Deprecate Tag Creator workflow in favor of nox + GitHub Releases auto-generated release notes?
Summary
While I'm a bit reluctant to suggest it (given how well the Tag Creator workflow has served us in the past), now that GitHub has introduced the new GitHub Releases) with auto-generated release notes (that also automatically pick up and tag new contributors) should we deprecate the Tag Creator workflow for using a workflow like pylhe and recast-atlas (where the actual publication to PyPI happens through an event that is kicked off through a release event when a GitHub release is published)?
If we used nox to run the "tag and push to master" system (@henryiii has already written up good examples of nox use and has examples for his projects) we still get pretty simple automation, but then if anything goes wrong we can try to figure it out and fix it before we go and make the GitHub release (which will then trigger the build and deploy to PyPI from the tag we just made). So it is a different system, with slightly more human-in-the-loop, but also easier to debug.
The auto-generated release notes were used for recast-atlas v0.1.8 and worked really nicely to use IMO.
This would also avoid situations where concurrency could be problematic (c.f.
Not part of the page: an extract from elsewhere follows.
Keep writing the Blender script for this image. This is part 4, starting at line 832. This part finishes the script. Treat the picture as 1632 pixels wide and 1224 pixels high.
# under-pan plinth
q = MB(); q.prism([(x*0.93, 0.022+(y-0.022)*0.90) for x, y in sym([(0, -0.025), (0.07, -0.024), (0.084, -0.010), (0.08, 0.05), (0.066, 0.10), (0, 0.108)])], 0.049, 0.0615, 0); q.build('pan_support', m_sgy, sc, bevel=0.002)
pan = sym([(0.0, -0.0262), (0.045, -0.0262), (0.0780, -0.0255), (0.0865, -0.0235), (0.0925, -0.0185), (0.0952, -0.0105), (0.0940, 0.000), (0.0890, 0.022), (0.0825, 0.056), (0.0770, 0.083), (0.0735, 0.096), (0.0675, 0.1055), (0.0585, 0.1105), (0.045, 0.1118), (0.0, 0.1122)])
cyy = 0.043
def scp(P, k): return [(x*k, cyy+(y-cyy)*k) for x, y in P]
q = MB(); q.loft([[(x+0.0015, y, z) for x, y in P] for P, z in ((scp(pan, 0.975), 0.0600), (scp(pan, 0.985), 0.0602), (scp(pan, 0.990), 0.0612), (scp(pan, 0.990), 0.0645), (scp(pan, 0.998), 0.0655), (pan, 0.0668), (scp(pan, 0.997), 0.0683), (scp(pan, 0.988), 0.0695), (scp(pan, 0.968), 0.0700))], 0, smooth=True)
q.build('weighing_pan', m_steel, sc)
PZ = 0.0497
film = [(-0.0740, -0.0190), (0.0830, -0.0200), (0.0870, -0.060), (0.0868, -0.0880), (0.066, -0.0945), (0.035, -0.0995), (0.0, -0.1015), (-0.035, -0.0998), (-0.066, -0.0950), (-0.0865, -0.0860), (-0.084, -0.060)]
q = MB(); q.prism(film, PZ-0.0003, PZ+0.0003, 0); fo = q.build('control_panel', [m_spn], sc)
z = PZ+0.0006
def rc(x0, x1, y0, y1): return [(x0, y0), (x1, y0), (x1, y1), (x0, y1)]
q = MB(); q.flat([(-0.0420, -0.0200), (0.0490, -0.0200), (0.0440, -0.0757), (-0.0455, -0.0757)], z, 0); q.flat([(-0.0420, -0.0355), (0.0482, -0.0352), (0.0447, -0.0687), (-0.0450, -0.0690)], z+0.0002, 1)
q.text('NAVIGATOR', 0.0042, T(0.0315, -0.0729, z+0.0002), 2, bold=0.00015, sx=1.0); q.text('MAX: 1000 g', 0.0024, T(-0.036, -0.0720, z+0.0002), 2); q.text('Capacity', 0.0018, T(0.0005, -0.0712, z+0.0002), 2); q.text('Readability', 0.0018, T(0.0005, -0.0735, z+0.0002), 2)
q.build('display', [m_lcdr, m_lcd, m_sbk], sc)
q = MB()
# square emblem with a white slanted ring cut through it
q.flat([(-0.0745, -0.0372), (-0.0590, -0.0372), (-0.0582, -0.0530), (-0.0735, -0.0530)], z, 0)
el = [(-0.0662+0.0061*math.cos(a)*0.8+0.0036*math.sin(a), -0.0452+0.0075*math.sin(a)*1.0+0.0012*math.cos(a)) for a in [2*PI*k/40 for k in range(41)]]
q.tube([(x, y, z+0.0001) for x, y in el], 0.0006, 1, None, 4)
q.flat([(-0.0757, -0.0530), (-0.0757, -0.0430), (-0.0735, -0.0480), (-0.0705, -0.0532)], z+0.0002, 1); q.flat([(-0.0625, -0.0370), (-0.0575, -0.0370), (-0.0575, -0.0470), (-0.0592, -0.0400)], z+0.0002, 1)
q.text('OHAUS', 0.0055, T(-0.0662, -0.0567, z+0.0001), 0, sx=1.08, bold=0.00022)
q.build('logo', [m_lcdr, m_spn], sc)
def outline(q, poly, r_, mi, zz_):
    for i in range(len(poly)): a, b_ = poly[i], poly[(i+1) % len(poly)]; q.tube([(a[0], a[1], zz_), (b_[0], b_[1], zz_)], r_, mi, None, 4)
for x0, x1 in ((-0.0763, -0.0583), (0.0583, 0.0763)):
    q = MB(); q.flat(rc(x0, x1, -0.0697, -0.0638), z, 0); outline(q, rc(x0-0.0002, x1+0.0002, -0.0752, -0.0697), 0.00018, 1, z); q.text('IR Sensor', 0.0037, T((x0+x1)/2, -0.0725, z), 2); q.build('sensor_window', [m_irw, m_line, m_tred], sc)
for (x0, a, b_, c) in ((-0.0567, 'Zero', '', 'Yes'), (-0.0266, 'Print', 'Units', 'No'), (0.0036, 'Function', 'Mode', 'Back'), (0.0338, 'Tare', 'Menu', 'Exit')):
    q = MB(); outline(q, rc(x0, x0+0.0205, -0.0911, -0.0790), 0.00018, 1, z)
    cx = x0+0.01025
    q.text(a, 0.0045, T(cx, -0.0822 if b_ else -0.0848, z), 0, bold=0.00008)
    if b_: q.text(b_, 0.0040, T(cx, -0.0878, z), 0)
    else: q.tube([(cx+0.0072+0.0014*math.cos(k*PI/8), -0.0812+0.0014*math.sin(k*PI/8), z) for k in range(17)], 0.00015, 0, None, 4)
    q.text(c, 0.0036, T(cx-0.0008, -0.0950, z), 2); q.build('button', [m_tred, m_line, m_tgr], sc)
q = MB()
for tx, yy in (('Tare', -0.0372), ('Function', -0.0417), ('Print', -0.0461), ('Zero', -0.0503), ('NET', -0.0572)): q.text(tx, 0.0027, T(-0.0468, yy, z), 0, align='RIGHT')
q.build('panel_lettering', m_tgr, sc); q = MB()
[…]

PR #1632)
Thoughts @kratsg and @lukasheinrich?
Additional Information
- October 4, 2021 GitHub Blog post A new public beta of GitHub Releases: How we’re improving the release experience
- GitHub YouTube video: AUTOMATED Release Notes - GitHub Checkout (no CC :disappointed:)
Code of Conduct
- [X] I agree to follow the Code of Conduct
An alternative to nox is just to have things run in a bump version GHA workflow like this one. Using workflow_dispatch you put in the part (major/minor/patch) manually and then have the workflow run the rest.
The idea behind nox is that it doesn't tie you to custom CI-specific code. You can still run nox in the GHA workflow, but you can develop it locally, and if we have to migrate to some other platform someday, you can take nox with you.
You can still run nox in the GHA workflow, but you can develop it locally, and if we have to migrate to some other platform someday, you can take nox with you.
Yeah. I didn't say this explicitly, but I should have said "an alternative to running nox locally".